間伐による樹冠空隙の変化を正確に把握するには間伐前後の樹冠投影図を作成することが必要ですが、設定した調査プロットのすべての立木についてこれを作成することは限られた時間と予算ではなかなかできません。そこで、間伐前は両プロットとも何カ所かの空隙はあるもののほぼ同様に樹冠が閉鎖していることを確認したのち間伐作業を行い、間伐後に樹冠周囲の開け方を大まかな基準を設けて目視により調査しました。
まわりがほとんど開けた木は従来の間伐のみあり、半分程度開けた木は列状間伐が少し多く、一部が開けた木は逆に従来の間伐が多く、周囲の開けなかった木は列状間伐が多くなっていました。
(詳細は林学会関西支部、森林応用研究9-2、19〜22p)
5.まとめ
間伐による樹冠周囲の開け方について取り組んできましたが、イメージだけでその弱点が語られてきた列状間伐の間伐効果が少しずつ判ってきました。たとえ従来の間伐に比較して間伐効果が劣ったものでも、その実態を正しく理解して低コスト高能率という長所と合わせて考えれば選択肢の一つとして生かせるのではないかと思います。
また、なにも3残1伐とか、2.0m幅間伐、6.0m幅残存といったパターンのみにこだわるのではなく、従来の間伐と柔軟な伐採列の設定でトータルとして「ベストな間伐」を目指してはいかがでしょうか。
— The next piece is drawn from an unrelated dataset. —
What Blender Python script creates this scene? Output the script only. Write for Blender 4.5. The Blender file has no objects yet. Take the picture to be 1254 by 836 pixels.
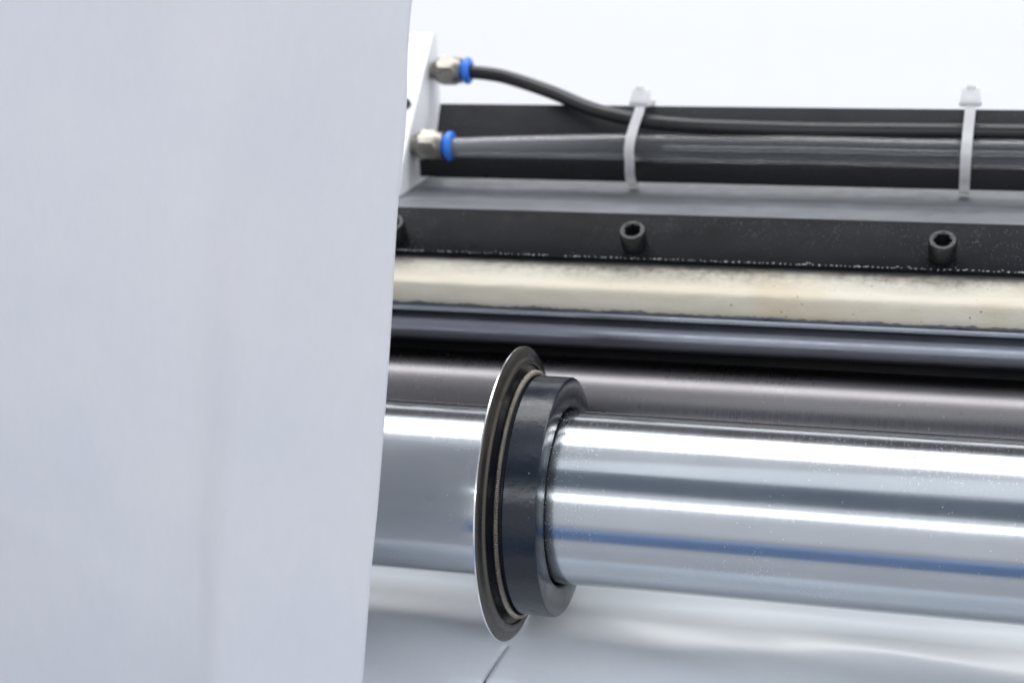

実際に岡山県の北部で高性能林業機械システムを駆使して、高密度作業路を中心とした間伐の推進に成果を上げている向井林業(http://ww3.tiki.ne.jp/~mukai-forest/)の向井王則氏は、列状間伐について尋ねたとき「間伐は決まり切ったやり方ではだめですよ、私は作業能率と間伐の効果を考え合わせて列状間伐を取り入れています。私の間伐地をよく見ると部分的な列状間伐と従来の間伐が必要に応じてミックスされています。」と言われました。現場の経験によってあみ出された知恵に感心するとともに、現場に役立つ研究の難しさも実感しました。現在、間伐推進は林業関係者すべての緊急課題といわれていますが、列状間伐の調査研究がこれに少しでも役に立てればと思います。